進行役は、音楽好きのピース・又吉直樹とシンガーソングライターの吉澤嘉代子。東京・蒲田にある居酒屋「スズコウ」を舞台とし、向井秀徳、前野健太、フジファブリック・山内総一郎を招いてトークや弾き語りを繰り広げる番組だ。
同業者でありながら、あまり接点のなかった者同士が又吉を通じて徐々に打ち解けていく。控えめな口調ながら、又吉がトークを回す姿がとても新鮮だった。
2020年、2022年の特番を経て、今年4月からレギュラー放送されている『まつもtoなかい』(フジテレビ系)も「トーク×音楽」をメインとする番組だ。
基本的には、意外なタレント同士がトークを繰り広げ、司会のダウンタウン・松本人志と中居正広がその間に入って現場を盛り上げる役割を果たす。後半では、毎回ではないものの別枠でミュージシャンが登場しパフォーマンスを披露する。この割合からも、トークに軸を寄せた番組という印象が強い。
振り返ってみると、これらの稀有な番組の存在はありつつも、かねてテレビの音楽トークバラエティーは「豪華なアーティストが多数登場する」「毎回ゲストが変わる」という新鮮さが強みだったように思う。
それに対して『LIGHTHOUSE』は、場所と悩みのディテールを変えて「ゆっくりと移り行く2人を深掘りする」というところに焦点を当てている。「トーク×音楽」を中心とした番組が何周も回った今、従来の“新鮮さ”を追い求めるような構成は、それ自体が新鮮さに欠けるとも言える。

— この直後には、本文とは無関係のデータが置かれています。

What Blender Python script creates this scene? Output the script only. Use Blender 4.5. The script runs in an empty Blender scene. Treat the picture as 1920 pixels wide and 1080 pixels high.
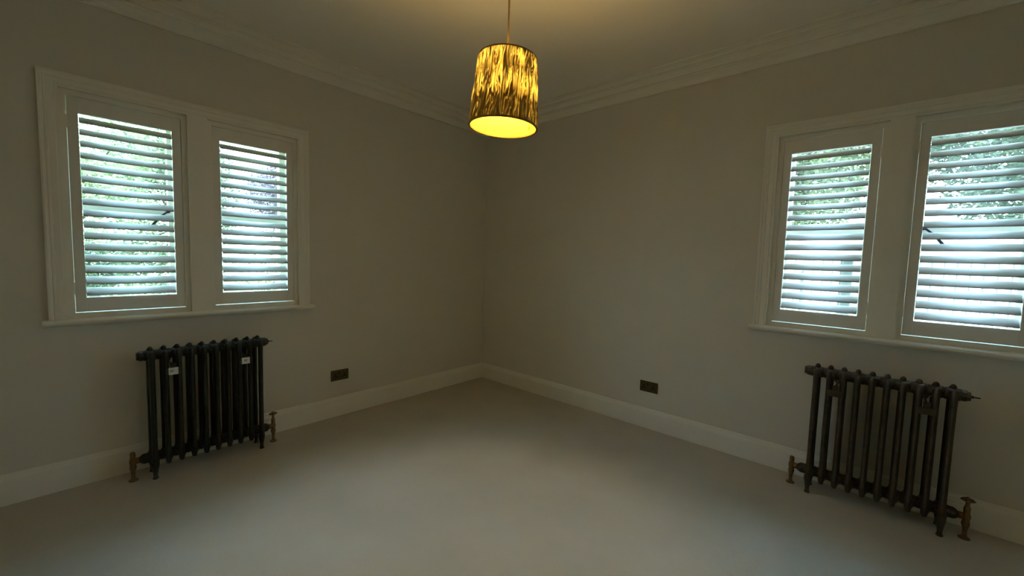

『LIGHTHOUSE』の企画・演出・プロデュースを手掛けた佐久間宣行は、ドッキリやロケ企画の「やらせ」が叩かれるようになったタイミングでゲストと本音で語り合う『あちこちオードリー』(テレビ東京系)を立ち上げた。
アクシデントのように時代にフィットする作品が生まれることはあるが、彼の場合は世の潮流を察知する中でトップランナー2人をじっくりと掘り下げる企画に行きついたように思えてならない。
いずれにしろ、「トーク×音楽」を軸とするバラエティーで、『LIGHTHOUSE』ほどタレント個人の内面がエンタメとして結実した番組はほかにないのではないだろうか。